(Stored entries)
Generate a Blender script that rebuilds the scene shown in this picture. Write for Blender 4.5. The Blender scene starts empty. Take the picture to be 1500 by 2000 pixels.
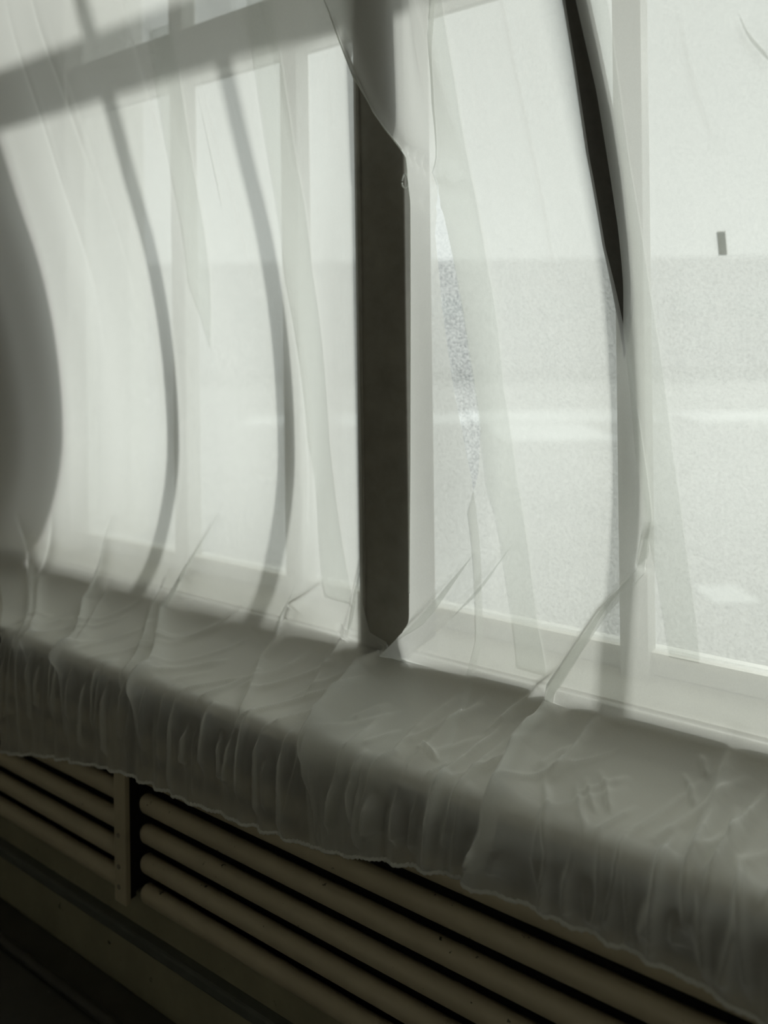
import bpy, bmesh, math, random
import numpy as np
from mathutils import Vector, Matrix

C = bpy.context.scene.collection
SC = bpy.context.scene
random.seed(4)
RNG = np.random.default_rng(7)

# ------------------------------------------------------------------ camera
cam_d = bpy.data.cameras.new('camera')
cam = bpy.data.objects.new('camera', cam_d)
C.objects.link(cam)
SC.camera = cam
TH, RHO = math.radians(34.13), 0.0131
fwd = Vector((-math.sin(TH), math.cos(TH), 0.0))
rgt = Vector((math.cos(TH), math.sin(TH), 0.0))
up = Vector((0, 0, 1))
r2 = rgt * math.cos(RHO) - up * math.sin(RHO)
u2 = up * math.cos(RHO) + rgt * math.sin(RHO)
cam.matrix_world = Matrix(((r2.x, u2.x, -fwd.x, 0), (r2.y, u2.y, -fwd.y, 0), (r2.z, u2.z, -fwd.z, 1.55), (0, 0, 0, 1)))
cam_d.sensor_fit = 'HORIZONTAL'
cam_d.sensor_width = 36.0
cam_d.lens = 36.0
cam_d.shift_y = -(1000 - 671) / 1500.0
cam_d.clip_start = 0.05
cam_d.clip_end = 600
cam_d.dof.use_dof = True
cam_d.dof.focus_distance = 1.55
cam_d.dof.aperture_fstop = 2.0

# ------------------------------------------------------------------ sky, sun, exposure
W = bpy.data.worlds.new('overcast_sky')
SC.world = W
W.use_nodes = True
bg = W.node_tree.nodes['Background']
bg.inputs['Color'].default_value = (0.93, 0.965, 0.955, 1)
bg.inputs['Strength'].default_value = 0.74
sun_d = bpy.data.lights.new('hazy_sun', 'SUN')
sun_d.energy = 3.25
sun_d.angle = math.radians(8.0)
sun_d.color = (1.0, 0.985, 0.93)
sun = bpy.data.objects.new('hazy_sun', sun_d)
C.objects.link(sun)
sun.location = (0, 8, 6)
sun_el, sun_az = math.radians(20), math.radians(0)
sd = Vector((math.sin(sun_az) * math.cos(sun_el), -math.cos(sun_az) * math.cos(sun_el), -math.sin(sun_el)))
sun.rotation_euler = sd.to_track_quat('-Z', 'Y').to_euler()
SC.view_settings.view_transform = 'Standard'
SC.view_settings.look = 'None'
SC.view_settings.exposure = 0.0
SC.view_settings.gamma = 1.0
SC.view_settings.use_curve_mapping = False
SC.cycles.transparent_max_bounces = 24
SC.cycles.max_bounces = 12
SC.cycles.diffuse_bounces = 8
SC.cycles.transmission_bounces = 8


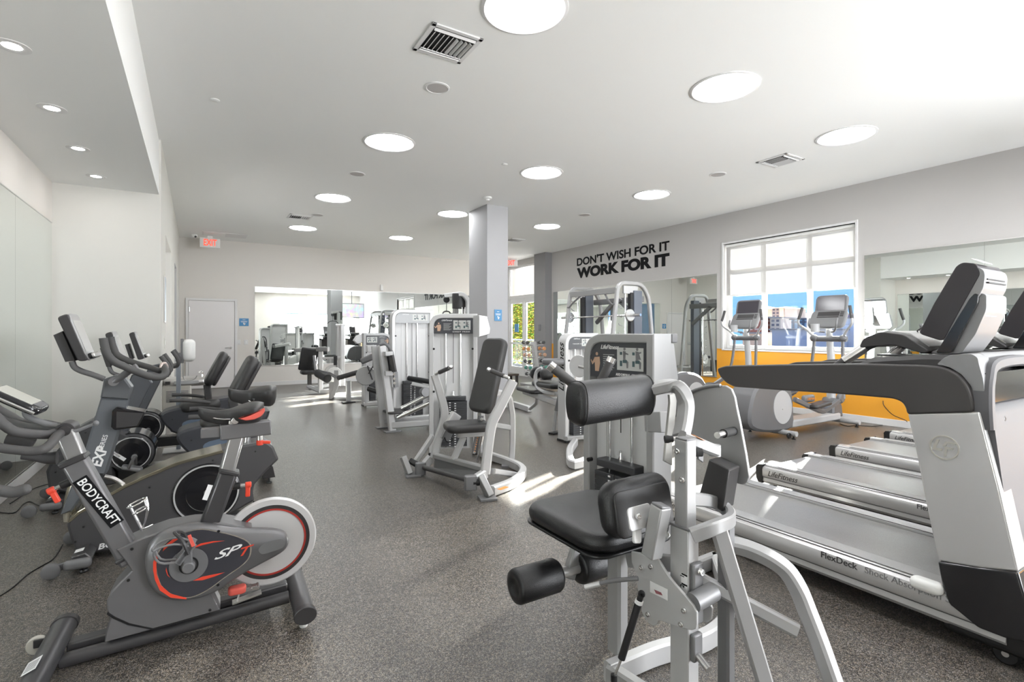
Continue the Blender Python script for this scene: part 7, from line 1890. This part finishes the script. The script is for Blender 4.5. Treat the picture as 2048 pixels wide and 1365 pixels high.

Exercise requirements.
Reproduce the material above in full and without alteration, but skip all pictures.

The completed task.
Generate a Blender script that rebuilds the scene shown in this picture. Write for Blender 4.5. The Blender scene starts empty. Take the picture to be 1500 by 2000 pixels.
import bpy, bmesh, math, random
import numpy as np
from mathutils import Vector, Matrix

C = bpy.context.scene.collection
SC = bpy.context.scene
random.seed(4)
RNG = np.random.default_rng(7)

# ------------------------------------------------------------------ camera
cam_d = bpy.data.cameras.new('camera')
cam = bpy.data.objects.new('camera', cam_d)
C.objects.link(cam)
SC.camera = cam
TH, RHO = math.radians(34.13), 0.0131
fwd = Vector((-math.sin(TH), math.cos(TH), 0.0))
rgt = Vector((math.cos(TH), math.sin(TH), 0.0))
up = Vector((0, 0, 1))
r2 = rgt * math.cos(RHO) - up * math.sin(RHO)
u2 = up * math.cos(RHO) + rgt * math.sin(RHO)
cam.matrix_world = Matrix(((r2.x, u2.x, -fwd.x, 0), (r2.y, u2.y, -fwd.y, 0), (r2.z, u2.z, -fwd.z, 1.55), (0, 0, 0, 1)))
cam_d.sensor_fit = 'HORIZONTAL'
cam_d.sensor_width = 36.0
cam_d.lens = 36.0
cam_d.shift_y = -(1000 - 671) / 1500.0
cam_d.clip_start = 0.05
cam_d.clip_end = 600
cam_d.dof.use_dof = True
cam_d.dof.focus_distance = 1.55
cam_d.dof.aperture_fstop = 2.0

# ------------------------------------------------------------------ sky, sun, exposure
W = bpy.data.worlds.new('overcast_sky')
SC.world = W
W.use_nodes = True
bg = W.node_tree.nodes['Background']
bg.inputs['Color'].default_value = (0.93, 0.965, 0.955, 1)
bg.inputs['Strength'].default_value = 0.74
sun_d = bpy.data.lights.new('hazy_sun', 'SUN')
sun_d.energy = 3.25
sun_d.angle = math.radians(8.0)
sun_d.color = (1.0, 0.985, 0.93)
sun = bpy.data.objects.new('hazy_sun', sun_d)
C.objects.link(sun)
sun.location = (0, 8, 6)
sun_el, sun_az = math.radians(20), math.radians(0)
sd = Vector((math.sin(sun_az) * math.cos(sun_el), -math.cos(sun_az) * math.cos(sun_el), -math.sin(sun_el)))
sun.rotation_euler = sd.to_track_quat('-Z', 'Y').to_euler()
SC.view_settings.view_transform = 'Standard'
SC.view_settings.look = 'None'
SC.view_settings.exposure = 0.0
SC.view_settings.gamma = 1.0
SC.view_settings.use_curve_mapping = False
SC.cycles.transparent_max_bounces = 24
SC.cycles.max_bounces = 12
SC.cycles.diffuse_bounces = 8
SC.cycles.transmission_bounces = 8


Continue the Blender Python script for this scene: part 7, from line 1890. This part finishes the script. The script is for Blender 4.5. Treat the picture as 2048 pixels wide and 1365 pixels high.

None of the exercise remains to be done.